Black and white image of Alfred Doten

Alfred Doten

1995 Nevada Writers Hall of Fame Inductee

Summary

Alfred Doten is noted for his daily diary, considered by historians to be one of the most unique and valuable documents on the social history of the American West. A native of Plymouth, Massachusetts, Doten briefly apprenticed as a carpenter and worked as a fisherman before sailing for the gold fields of California in 1849. Over the next 14 years, he was a gold prospector, farmer, and rancher. He became an occasional correspondent for a Plymouth newspaper, and moved to Nevada's Comstock district in 1863, where he became a newspaper journalist. He was briefly a colleague of Mark Twain writing for the Virginia Daily Union and the Gold Hill Daily News, and was a close friend and drinking companion of Dan De Quille. He was the editor for the Gold Hill Daily News from 1867-1881. After buying it in 1872, he was its publisher until 1881.

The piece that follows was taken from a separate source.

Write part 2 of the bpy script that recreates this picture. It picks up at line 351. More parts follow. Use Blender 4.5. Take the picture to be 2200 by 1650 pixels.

Doten was active in the Republican Party in Nevada. He married Mary Stoddard in 1873, and the couple had four children. After losing the Gold Hill Daily News due to financial problems, he relocated to Austin, Nevada, and briefly edited the Reese River Reveille newspaper.

Doten began writing detailed and candid personal diaries in 1849 and continued the practice until the day he died. His journals portray the life and times of the mining frontier. They are straightforward, blunt, and often mundane, but bursting with real life. The journals fill 79 leather-bound volumes containing over a million and a half words. They were acquired by the University of Nevada, Reno in 1961. The University selected Walter Van Tilburg Clark to edit the journals, and the University Press published them in 1973. Doten was inducted into the Nevada Newspaper Hall of Fame by the Nevada Press Association in 2017.